MATERIAL:

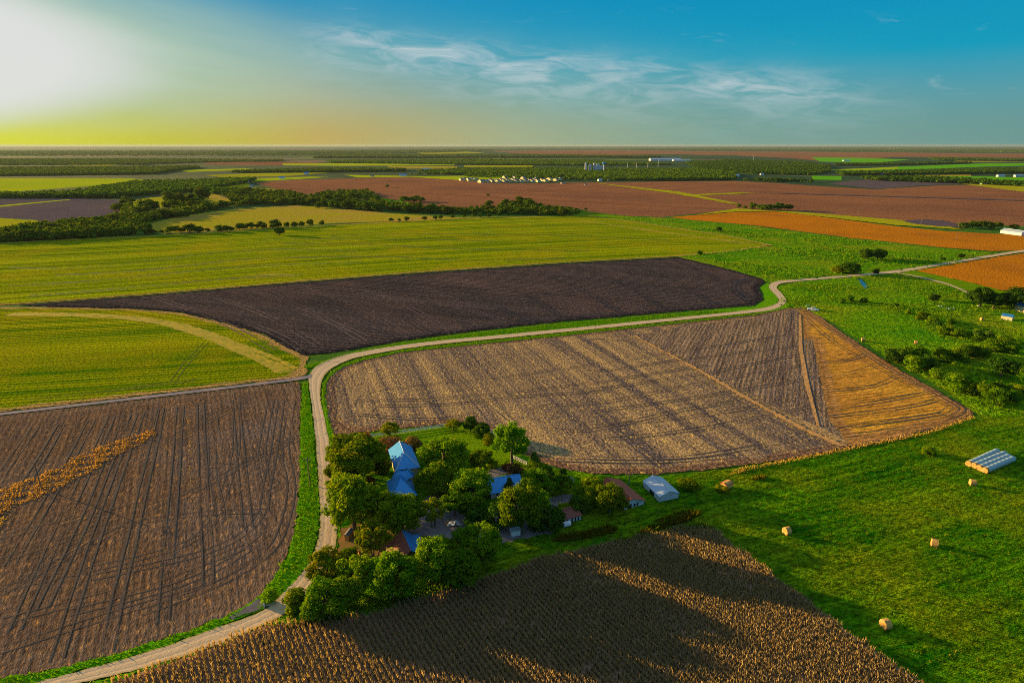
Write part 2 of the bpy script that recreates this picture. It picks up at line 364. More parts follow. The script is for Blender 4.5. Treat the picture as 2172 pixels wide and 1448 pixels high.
for nm, px, mt in [
    ('field', [(540, 388), (620, 382), (760, 378), (860, 376), (960, 380), (1000, 385), (1100, 389), (1280, 387), (1420, 385), (1560, 384), (1640, 388), (1740, 395), (1860, 402), (1900, 399), (2000, 393), (2080, 392), (2300, 402), (2300, 492), (2172, 480), (2000, 474), (1830, 462), (1680, 449), (1560, 445), (1400, 461), (1330, 458), (1250, 449), (1230, 443), (1130, 437), (960, 441), (900, 437), (870, 430), (790, 418), (760, 409), (640, 413), (590, 402)], red),
    ('field', [(1420, 461), (1560, 449), (1640, 448), (1700, 455), (1900, 480), (2000, 490), (2300, 506), (2300, 528), (2172, 530), (2110, 533), (2000, 525), (1800, 504), (1600, 478), (1470, 467)], orange),
    ('field', [(430, 349), (436, 344), (560, 341), (676, 345), (676, 352), (560, 351)], red),
    ('field', [(0, 378), (-300, 379), (-300, 412), (0, 409), (150, 398), (220, 393), (325, 384), (280, 379)], yellow),
    ('field', [(-200, 420), (0, 421), (150, 420), (256, 425), (254, 453), (187, 467), (93, 477), (80, 467), (0, 462), (-200, 455)], purple),
    ('field', [(-200, 459), (0, 463), (80, 468), (85, 480), (0, 483), (-200, 488)], olive),
    ('grass_strip', [(-80, 441), (0, 436), (145, 423), (150, 424), (0, 439), (-80, 445)], yellow),
    ('field', [(276, 428), (305, 421), (354, 417), (354, 437), (326, 443), (283, 447)], olive),
    ('field', [(405, 415), (458, 412), (497, 426), (433, 434), (400, 430)], tan),
    ('field', [(300, 480), (383, 458), (500, 443), (633, 436), (724, 443), (830, 453), (960, 461), (1080, 460), (900, 468), (700, 474), (500, 488), (350, 494)], tan),
    ('field', [(1756, 390), (1800, 384), (1840, 381), (1995, 385), (2040, 390), (1950, 394), (1862, 401)], purple),
    ('field', [(1722, 373), (1785, 374), (1785, 382), (1722, 381)], brightg),
    ('field', [(1755, 361), (1830, 358), (1900, 354), (2080, 347), (2200, 346), (2200, 351), (2080, 354), (1900, 361), (1800, 363)], brightg),
    ('field', [(1755, 360), (1830, 357.5), (1905, 354), (1905, 358), (1830, 361), (1770, 362)], yellow),
    ('field', [(2040, 390), (2100, 391), (2300, 396), (2300, 410), (2172, 407), (2100, 398)], olive),
    ('field', [(1040, 321), (1200, 319), (1450, 320), (1450, 327), (1300, 329), (1100, 326)], red),
    ('field', [(1440, 321), (1700, 322), (2172, 326), (2400, 328), (2400, 337), (1900, 333), (1750, 343), (1680, 336), (1560, 330), (1450, 328)], red),
    ('field', [(1720, 334), (1830, 335), (1930, 339), (1850, 346), (1740, 343)], brightg),
    ('field', [(2000, 339), (2300, 337), (2300, 342), (2050, 344)], tan),
    ('field', [(600, 347), (724, 346.5), (964, 347.5), (964, 351), (724, 352), (600, 351)], yellow),
    ('field', [(984, 351), (1130, 351), (1130, 354.5), (984, 354.5)], olive),
    ('field', [(820, 352), (970, 353), (970, 358), (830, 358)], tan),
    ('field', [(380, 361), (520, 357.5), (545, 360), (400, 365)], yellow),
    ('field', [(430, 372), (560, 367), (700, 366), (620, 373), (480, 377)], olive),
    ('field', [(525, 379), (660, 375), (700, 376), (620, 381), (530, 386)], yellow),
    ('field', [(400, 384), (480, 380), (520, 388), (540, 396), (480, 399), (330, 398), (360, 392)], olive),
    ('field', [(730, 371), (900, 374), (1080, 372), (1120, 378), (1000, 384), (870, 375.5), (760, 377)], yellow),
    ('field', [(520, 397), (600, 403), (640, 414), (590, 419), (520, 412)], olive),
    ('field', [(740, 418), (790, 417), (870, 431), (860, 442), (760, 432), (640, 420)], brightg),
    ('field', [(2010, 373), (2200, 377), (2300, 383), (2100, 384), (2000, 377)], brightg),
    ('field', [(1940, 370), (2060, 371), (2060, 374), (1950, 373.5)], tan),
    ('field', [(120, 351), (230, 352), (310, 344), (200, 345)], olive),
    ('field', [(1020, 331), (1070, 330.5), (1066, 335), (1020, 334.5)], brightg),
    ('field', [(870, 322), (980, 321), (1030, 325), (900, 327)], olive)]:
    sheet(nm, px, mt, 0.06 + zz() * 2, 6.0, 0.5)
# grassy paths and dark hedge lines through the red-brown land
for px in ([(1262, 389), (1268, 389), (1440, 407), (1570, 433), (1552, 433), (1430, 411)], [(1450, 414), (1560, 409), (1605, 410), (1560, 412), (1452, 416.5)],
           [(1560, 443), (1680, 449), (1830, 461), (1985, 474), (2040, 488), (1985, 484), (1900, 478), (1750, 461), (1640, 449), (1560, 450), (1480, 456)]):
    sheet('grass_strip', px, olive, 0.42 + zz(), 6.0, 0.5)
sheet('ditch', [(1605, 409.5), (1760, 412.5), (2172, 425), (2300, 429), (2300, 431), (2172, 426.8), (1900, 418.5), (1700, 412.5)], purple, 0.5 + zz(), 6, .4)
sheet('bare_soil', [(1914, 470), (1955, 466), (2000, 469), (2040, 478), (2050, 484), (1990, 481), (1940, 476)], purple, 0.5 + zz(), 6, .5)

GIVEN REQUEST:
Transcribe the whole listing, character for character, but not its images.

EXERCISE SOLUTION:
Write part 2 of the bpy script that recreates this picture. It picks up at line 364. More parts follow. The script is for Blender 4.5. Treat the picture as 2172 pixels wide and 1448 pixels high.
for nm, px, mt in [
    ('field', [(540, 388), (620, 382), (760, 378), (860, 376), (960, 380), (1000, 385), (1100, 389), (1280, 387), (1420, 385), (1560, 384), (1640, 388), (1740, 395), (1860, 402), (1900, 399), (2000, 393), (2080, 392), (2300, 402), (2300, 492), (2172, 480), (2000, 474), (1830, 462), (1680, 449), (1560, 445), (1400, 461), (1330, 458), (1250, 449), (1230, 443), (1130, 437), (960, 441), (900, 437), (870, 430), (790, 418), (760, 409), (640, 413), (590, 402)], red),
    ('field', [(1420, 461), (1560, 449), (1640, 448), (1700, 455), (1900, 480), (2000, 490), (2300, 506), (2300, 528), (2172, 530), (2110, 533), (2000, 525), (1800, 504), (1600, 478), (1470, 467)], orange),
    ('field', [(430, 349), (436, 344), (560, 341), (676, 345), (676, 352), (560, 351)], red),
    ('field', [(0, 378), (-300, 379), (-300, 412), (0, 409), (150, 398), (220, 393), (325, 384), (280, 379)], yellow),
    ('field', [(-200, 420), (0, 421), (150, 420), (256, 425), (254, 453), (187, 467), (93, 477), (80, 467), (0, 462), (-200, 455)], purple),
    ('field', [(-200, 459), (0, 463), (80, 468), (85, 480), (0, 483), (-200, 488)], olive),
    ('grass_strip', [(-80, 441), (0, 436), (145, 423), (150, 424), (0, 439), (-80, 445)], yellow),
    ('field', [(276, 428), (305, 421), (354, 417), (354, 437), (326, 443), (283, 447)], olive),
    ('field', [(405, 415), (458, 412), (497, 426), (433, 434), (400, 430)], tan),
    ('field', [(300, 480), (383, 458), (500, 443), (633, 436), (724, 443), (830, 453), (960, 461), (1080, 460), (900, 468), (700, 474), (500, 488), (350, 494)], tan),
    ('field', [(1756, 390), (1800, 384), (1840, 381), (1995, 385), (2040, 390), (1950, 394), (1862, 401)], purple),
    ('field', [(1722, 373), (1785, 374), (1785, 382), (1722, 381)], brightg),
    ('field', [(1755, 361), (1830, 358), (1900, 354), (2080, 347), (2200, 346), (2200, 351), (2080, 354), (1900, 361), (1800, 363)], brightg),
    ('field', [(1755, 360), (1830, 357.5), (1905, 354), (1905, 358), (1830, 361), (1770, 362)], yellow),
    ('field', [(2040, 390), (2100, 391), (2300, 396), (2300, 410), (2172, 407), (2100, 398)], olive),
    ('field', [(1040, 321), (1200, 319), (1450, 320), (1450, 327), (1300, 329), (1100, 326)], red),
    ('field', [(1440, 321), (1700, 322), (2172, 326), (2400, 328), (2400, 337), (1900, 333), (1750, 343), (1680, 336), (1560, 330), (1450, 328)], red),
    ('field', [(1720, 334), (1830, 335), (1930, 339), (1850, 346), (1740, 343)], brightg),
    ('field', [(2000, 339), (2300, 337), (2300, 342), (2050, 344)], tan),
    ('field', [(600, 347), (724, 346.5), (964, 347.5), (964, 351), (724, 352), (600, 351)], yellow),
    ('field', [(984, 351), (1130, 351), (1130, 354.5), (984, 354.5)], olive),
    ('field', [(820, 352), (970, 353), (970, 358), (830, 358)], tan),
    ('field', [(380, 361), (520, 357.5), (545, 360), (400, 365)], yellow),
    ('field', [(430, 372), (560, 367), (700, 366), (620, 373), (480, 377)], olive),
    ('field', [(525, 379), (660, 375), (700, 376), (620, 381), (530, 386)], yellow),
    ('field', [(400, 384), (480, 380), (520, 388), (540, 396), (480, 399), (330, 398), (360, 392)], olive),
    ('field', [(730, 371), (900, 374), (1080, 372), (1120, 378), (1000, 384), (870, 375.5), (760, 377)], yellow),
    ('field', [(520, 397), (600, 403), (640, 414), (590, 419), (520, 412)], olive),
    ('field', [(740, 418), (790, 417), (870, 431), (860, 442), (760, 432), (640, 420)], brightg),
    ('field', [(2010, 373), (2200, 377), (2300, 383), (2100, 384), (2000, 377)], brightg),
    ('field', [(1940, 370), (2060, 371), (2060, 374), (1950, 373.5)], tan),
    ('field', [(120, 351), (230, 352), (310, 344), (200, 345)], olive),
    ('field', [(1020, 331), (1070, 330.5), (1066, 335), (1020, 334.5)], brightg),
    ('field', [(870, 322), (980, 321), (1030, 325), (900, 327)], olive)]:
    sheet(nm, px, mt, 0.06 + zz() * 2, 6.0, 0.5)
# grassy paths and dark hedge lines through the red-brown land
for px in ([(1262, 389), (1268, 389), (1440, 407), (1570, 433), (1552, 433), (1430, 411)], [(1450, 414), (1560, 409), (1605, 410), (1560, 412), (1452, 416.5)],
           [(1560, 443), (1680, 449), (1830, 461), (1985, 474), (2040, 488), (1985, 484), (1900, 478), (1750, 461), (1640, 449), (1560, 450), (1480, 456)]):
    sheet('grass_strip', px, olive, 0.42 + zz(), 6.0, 0.5)
sheet('ditch', [(1605, 409.5), (1760, 412.5), (2172, 425), (2300, 429), (2300, 431), (2172, 426.8), (1900, 418.5), (1700, 412.5)], purple, 0.5 + zz(), 6, .4)
sheet('bare_soil', [(1914, 470), (1955, 466), (2000, 469), (2040, 478), (2050, 484), (1990, 481), (1940, 476)], purple, 0.5 + zz(), 6, .5)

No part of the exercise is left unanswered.